Friday, July 3, 2015

Book Review: The Furious Longing of God

Every once in a while, a theme gets hammered into my psyche by repeated, seemingly coincidental exposure. Sunday morning's sermon was centered on the love chapter in 1 Corinthians 13. Our congregation was reminded of God's intense, unwavering love for us and further, of His desire that we go on to express that same love to others, not just the ones who are easy to love (even the pagans do that), but the most unlovable ones. It was an inspiring time of worship.

Then, I came home and my boys packed up to leave for a brief trip to Holiday World. Following their departure I sat in our quiet house, enjoying the calm and attempting (unsuccessfully) to make my failing laptop work. In frustration, I gave up and decided to simply open up my Kindle library (on my laptop) and read one of the many books I keep meaning to get to. I opened up the most recent acquisition, this book by Brennan Manning, called The Furious Longing of God.

This brief book cemented even further an understanding of the depth of God's love for me, even when I don't feel that I deserve it, even when I am at my most despicable. He loves me, even me! What a marvelous revelation.

As Manning writes: "The revolutionary thinking that God loves me as I am and not as I should be requires radical rethinking and profound emotional readjustment." He asserts that it is easier for people to believe that God exists than it is for them to believe that God loves them. Yet, it is true that "He loves me whether in a state of grace or disgrace."

Later, in talking of the power we have to heal someone else with our affirming love, seeing in them what they cannot see in themselves, he writes, "Lodged in your heart is the power to walk into somebody's life and give him or her what the bright Paul Tillich called 'the courage to be'." What a great commission!

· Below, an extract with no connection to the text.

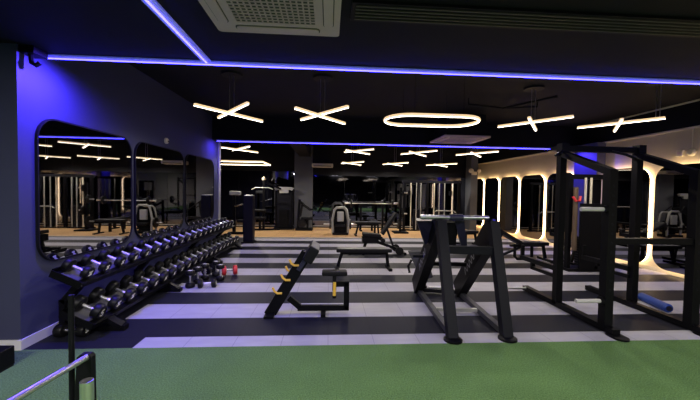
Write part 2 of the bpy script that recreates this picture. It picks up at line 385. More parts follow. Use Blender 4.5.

He goes on. After talking about the healing found in the story of Don Quixote and Dulcinea, Manning writes: "The question is not can we heal? The question, the only question, is will we let the healing power of the risen Jesus flow through us to reach and touch others, so that they may dream and fight and bear and run where the brave dare not go?"

What an opportunity lies before each and every one, to rise to the occasion and be the conveyor of a moment of healing in the life of another. I want to not only experience the unfathomable love of God but also extend that love to others in ways that produces great healing in their lives!